Peak draining performance: 90,000 daily migrations (90× normal capacity).
Maintained high reliability targets throughout the entire scale-up.
Conclusion
In the end, Atlassian had accomplished something remarkable in the world of database migrations. The final statistics paint a picture of an operation that succeeded on every measure:
Here’s a quick look at the migration scale:
2403 RDS instances successfully converted to Aurora clusters.
2.6 million databases were migrated during the conversion processes.
1.8 million additional databases were moved during the draining operations.
27.4 billion individual files processed across the entire project.
The final Aurora infrastructure looked dramatically different from where they started, but in all the right ways:
They ended up with nearly triple the number of Aurora cluster instances compared to their original RDS setup. This resulted in 6482 Aurora instances active during peak business hours. At first glance, this might seem like a step backward, but the economics told a different story.

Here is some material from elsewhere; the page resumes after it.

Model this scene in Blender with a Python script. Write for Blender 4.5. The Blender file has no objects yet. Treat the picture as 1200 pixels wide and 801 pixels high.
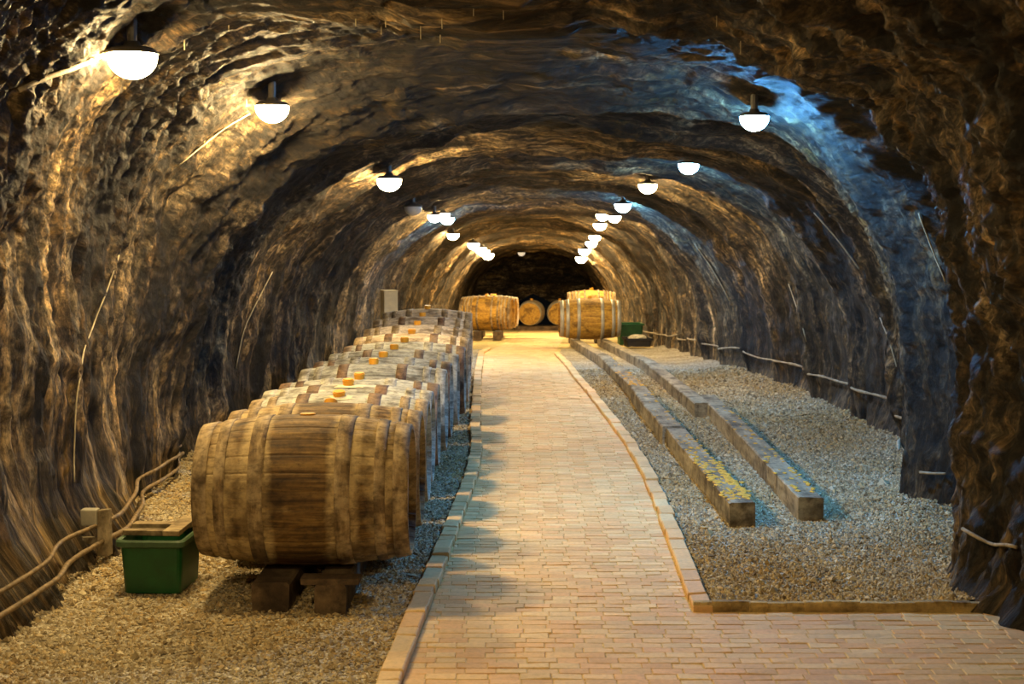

Through Aurora's auto-scaling capabilities, these instances automatically scale down during off-peak hours, dramatically reducing their infrastructure footprint when demand is low. During busy periods, they have more capacity available than ever before. During quiet periods, they're paying for a fraction of what they used to maintain.
The instance downsizing strategy (m5.4xlarge to r6.2xlarge) proved to be a masterstroke. By halving the instance size while gaining access to both writer and reader instances, they achieved the same or better performance at significantly lower cost.
Atlassian's Aurora migration represents more than just a successful database platform upgrade. Their collaboration with AWS throughout this process led to a better understanding of Aurora's operational limits and likely influenced future improvements to the platform.
The project delivered on all its original objectives: significant cost savings through better resource utilization, improved reliability through Aurora's superior SLA, and enhanced performance through auto-scaling capabilities. But perhaps most importantly, they accomplished all of this while maintaining their commitment to minimal user impact.